Puccio d’Aniello (Pulecenella), Zeza e… Zezella, ‘a figlia da’ ‘mmaretà
di
Dora Liguori
Farsa comica con musiche su un canovaccio del 600 napoletano
Farsa in due parti di Dora Liguori
Il personaggio o la maschera di Pulecenella, con ogni probabilità, trae le sue origini da Maccus, personaggio delle “Atellane” risalente al IV secolo a.C., maschera ritrovabile, sia pure con altre sfaccettature, anche nelle “Cavaiole”. In ogni caso il Pulcinella che conosciamo o la sua maschera, nasce compiutamente, alla fine del seicento, a Napoli, dalla fantasia del capuano Silvio Fiorillo (attore e scrittore) che individua, in Acerra, il luogo natale di Pulecenella (Puccio d’Aniello).
Il personaggio si afferma nel tempo (soprattutto alla metà del settecento) sino a diventare il protagonista, unitamente alla moglie Zeza (Lucrezia) e alla figlia Zezella (Vicenzella), di numerosissime farse, sempre ispirate alle vicissitudini della povera gente, condite però dalla innata arguzia e dalla comicità dirompente insita nel popolo napoletano. Dette farse si limitavano ad essere dei canovacci che, lasciati, poi, alle capacità d’improvvisazione degli attori, divenivano esilaranti spettacoli teatrali, eseguiti in appositi luoghi chiusi, non ancora propriamente teatri, e più spesso nelle grandi piazza (Napoli-Largo di Castello), con testi carichi di doppi sensi, scabrosi e scollacciati, ma anche pervasi e illuminati dalla tipica saggezza popolare.
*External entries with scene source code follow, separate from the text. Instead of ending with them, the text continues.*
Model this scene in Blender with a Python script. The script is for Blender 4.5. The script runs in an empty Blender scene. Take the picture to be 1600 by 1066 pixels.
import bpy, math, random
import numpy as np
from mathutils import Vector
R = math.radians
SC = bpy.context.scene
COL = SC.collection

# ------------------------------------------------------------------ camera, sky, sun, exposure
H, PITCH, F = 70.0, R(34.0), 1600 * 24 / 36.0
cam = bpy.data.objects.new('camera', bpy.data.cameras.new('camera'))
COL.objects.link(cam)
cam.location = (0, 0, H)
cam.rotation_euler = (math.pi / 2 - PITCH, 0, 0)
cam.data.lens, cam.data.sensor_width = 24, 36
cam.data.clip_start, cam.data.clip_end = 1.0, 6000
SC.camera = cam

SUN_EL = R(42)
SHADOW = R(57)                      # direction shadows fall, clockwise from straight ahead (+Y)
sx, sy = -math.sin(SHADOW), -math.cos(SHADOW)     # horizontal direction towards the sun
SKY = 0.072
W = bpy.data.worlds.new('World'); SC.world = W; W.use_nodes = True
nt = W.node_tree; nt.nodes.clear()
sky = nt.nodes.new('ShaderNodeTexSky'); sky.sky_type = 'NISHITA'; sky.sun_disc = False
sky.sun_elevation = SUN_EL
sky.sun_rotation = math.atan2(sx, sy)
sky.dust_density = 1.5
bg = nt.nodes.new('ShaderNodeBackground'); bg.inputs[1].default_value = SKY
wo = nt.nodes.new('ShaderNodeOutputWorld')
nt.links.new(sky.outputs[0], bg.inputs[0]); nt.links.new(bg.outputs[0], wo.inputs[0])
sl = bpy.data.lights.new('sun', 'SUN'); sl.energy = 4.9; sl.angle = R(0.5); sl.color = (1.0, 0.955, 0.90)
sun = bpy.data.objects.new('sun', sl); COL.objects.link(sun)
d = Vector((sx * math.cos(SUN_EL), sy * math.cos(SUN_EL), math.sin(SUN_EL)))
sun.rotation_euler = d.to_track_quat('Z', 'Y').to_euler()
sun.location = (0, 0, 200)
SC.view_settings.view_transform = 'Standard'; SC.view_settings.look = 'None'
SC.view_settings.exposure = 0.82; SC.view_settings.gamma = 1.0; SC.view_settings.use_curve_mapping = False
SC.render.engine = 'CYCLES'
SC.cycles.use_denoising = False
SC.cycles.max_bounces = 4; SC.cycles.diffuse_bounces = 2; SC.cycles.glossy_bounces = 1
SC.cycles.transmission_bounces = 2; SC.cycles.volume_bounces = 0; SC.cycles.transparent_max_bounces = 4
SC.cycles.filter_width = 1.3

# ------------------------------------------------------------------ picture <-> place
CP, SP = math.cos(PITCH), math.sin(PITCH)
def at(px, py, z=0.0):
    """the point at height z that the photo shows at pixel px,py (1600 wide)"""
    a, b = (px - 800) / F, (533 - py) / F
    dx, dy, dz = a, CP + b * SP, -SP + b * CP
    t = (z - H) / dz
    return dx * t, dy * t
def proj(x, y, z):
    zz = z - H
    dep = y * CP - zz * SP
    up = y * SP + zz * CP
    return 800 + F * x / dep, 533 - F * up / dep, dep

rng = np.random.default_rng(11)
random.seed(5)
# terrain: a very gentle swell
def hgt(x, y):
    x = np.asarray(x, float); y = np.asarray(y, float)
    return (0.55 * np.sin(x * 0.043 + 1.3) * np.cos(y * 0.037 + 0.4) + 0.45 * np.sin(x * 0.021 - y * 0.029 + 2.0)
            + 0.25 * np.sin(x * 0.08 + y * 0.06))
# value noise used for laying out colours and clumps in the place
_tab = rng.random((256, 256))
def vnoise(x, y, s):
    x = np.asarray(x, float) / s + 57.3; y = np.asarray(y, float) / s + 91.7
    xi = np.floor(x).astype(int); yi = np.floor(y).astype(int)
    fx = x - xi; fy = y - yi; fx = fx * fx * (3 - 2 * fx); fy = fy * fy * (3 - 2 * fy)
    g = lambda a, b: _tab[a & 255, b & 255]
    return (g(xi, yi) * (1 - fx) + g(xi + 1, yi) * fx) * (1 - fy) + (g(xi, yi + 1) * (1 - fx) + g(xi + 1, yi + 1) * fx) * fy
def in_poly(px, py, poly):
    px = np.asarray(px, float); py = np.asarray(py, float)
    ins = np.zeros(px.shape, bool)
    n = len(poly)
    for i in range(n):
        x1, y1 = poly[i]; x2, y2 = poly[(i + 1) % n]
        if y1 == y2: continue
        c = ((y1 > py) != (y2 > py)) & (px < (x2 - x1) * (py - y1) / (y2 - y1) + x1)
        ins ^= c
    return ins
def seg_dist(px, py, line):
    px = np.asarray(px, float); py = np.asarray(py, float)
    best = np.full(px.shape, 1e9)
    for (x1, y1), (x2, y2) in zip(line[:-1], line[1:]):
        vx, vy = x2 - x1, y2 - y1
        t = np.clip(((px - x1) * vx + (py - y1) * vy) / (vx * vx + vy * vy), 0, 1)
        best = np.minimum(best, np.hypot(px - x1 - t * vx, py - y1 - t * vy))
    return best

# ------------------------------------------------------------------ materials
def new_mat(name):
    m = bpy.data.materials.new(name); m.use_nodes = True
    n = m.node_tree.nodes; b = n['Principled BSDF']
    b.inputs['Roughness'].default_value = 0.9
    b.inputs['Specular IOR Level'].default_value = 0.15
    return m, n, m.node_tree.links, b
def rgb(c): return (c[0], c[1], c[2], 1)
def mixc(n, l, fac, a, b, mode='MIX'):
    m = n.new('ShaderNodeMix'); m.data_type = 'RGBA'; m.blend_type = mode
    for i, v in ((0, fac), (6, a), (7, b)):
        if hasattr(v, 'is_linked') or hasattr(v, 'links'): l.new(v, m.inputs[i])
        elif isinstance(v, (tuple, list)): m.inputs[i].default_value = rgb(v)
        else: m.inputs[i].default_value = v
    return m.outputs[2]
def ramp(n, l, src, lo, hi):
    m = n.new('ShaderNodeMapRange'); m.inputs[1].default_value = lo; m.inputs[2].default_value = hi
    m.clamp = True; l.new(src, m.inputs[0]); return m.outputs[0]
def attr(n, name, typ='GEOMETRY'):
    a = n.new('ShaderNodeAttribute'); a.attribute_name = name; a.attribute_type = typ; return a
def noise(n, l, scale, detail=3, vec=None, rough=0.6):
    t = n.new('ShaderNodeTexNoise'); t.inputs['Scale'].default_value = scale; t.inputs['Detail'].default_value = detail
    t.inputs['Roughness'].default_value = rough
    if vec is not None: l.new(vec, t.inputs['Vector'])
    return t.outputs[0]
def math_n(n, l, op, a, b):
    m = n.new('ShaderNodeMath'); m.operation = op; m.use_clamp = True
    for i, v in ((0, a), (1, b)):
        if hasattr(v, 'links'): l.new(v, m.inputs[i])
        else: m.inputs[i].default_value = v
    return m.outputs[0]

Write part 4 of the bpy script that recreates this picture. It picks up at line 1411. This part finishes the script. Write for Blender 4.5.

Infatti, con l’avvento di Pulecenella, Napoli trova, in questo personaggio, l’essenza della sua anima partenopea, un qualcosa che ha consentito ai napoletani di sopravvivere a tutto e a tutti: disgrazie, fame e colera, invasioni straniere comprese. Fondamentalmente Pulcinella è un filosofo!
Le farse riguardanti Pulcinella e la sua sgangherata famiglia, divenute sempre più popolari, con il bel tempo uscivano dal chiuso per dilagare, come già detto, nei cortili nobiliari o nelle pubbliche piazze, luoghi frequentati soprattutto da un popolino che non di rado amava interloquire con gli attori, come dire: teatro nel teatro. Infatti i testi delle farse non facevano altro che rispecchiare, in forma grottesca ed esagerata, quanto di norma avveniva nella gente comune; un motivo per il quale la maschera di Pulecenella, essere sbruffone, a volte vigliacco, con poca voglia di lavorare e, per questo, spesso mariuolo e malandrino ma, nell’intimo, uomo libero e orgoglioso della sua napoletaneità, venne subito amata dal popolo che, riconoscendosi in lui, divenne partecipe e sodale delle sue numerose sventure, tutte incentrate su qualcosa di molto conosciuto e praticato a Napoli: un’ eterna fame atavica.
La presente farsa “La Zeza” ovvero: “Puccio d’Aniello (Pulecenella) a mugliera Zeza e Zezella, ‘a figlia d’ammaretà”, che si avvale di musiche del seicento, è la ricostruzione di vari canovacci che vanno dal seicento sino alla metà dell’ottocento, all’interno dei quali si racconta di un Pulecenella che, nella sua “ingenuità”, pensa di far prevalere il suo volere nei confronti della moglie Zeza e della figlia Zezella. L’uomo, in un primo momento, è sconfitto dalle due donne, ma, essendo appunto un filosofo, accoglierà la disfatta con rassegnazione, soprattutto perché presto gli si presenterà l’opportunità di rifarsi. Alla fine, a perdere o a vincere saranno tutti. Infatti, a guidare gli avvenimenti verso una qualche soluzione sarà, ancora una volta, la logica comune di sgominare l’eterna “fame” che incombe e che tutti, in perfetto accordo, desiderano di allontanare. La vicenda, ancorché tutti gabbati, si chiude in gioia avendo, i protagonisti, ancora una volta, trovato chi pagherà… la cena presente e magari quella futura.
Dora Liguori, autrice del testo e della regia, nel riproporre la farsa, ha inteso riprendere gli archetipi della commedia dell’arte e, pertanto, ricreare una regia quasi priva di sovrastrutture, ha inteso ritornare all’essenzialità del teatro seicentesco popolare, basato soprattutto sulla parola e sulla gestualità degli attori. Infatti, nel seicento, lo spettacolo, pur provvisto di un testo ben costruito, si affidava alla bravura dei teatranti e alle loro capacità istrioniche, attori che sapevano, estemporaneamente, arricchire il testo, tanto da creare ogni sera il miracolo di una compiuta genialità teatrale che non avrebbe più avuto epigoni nel tempo.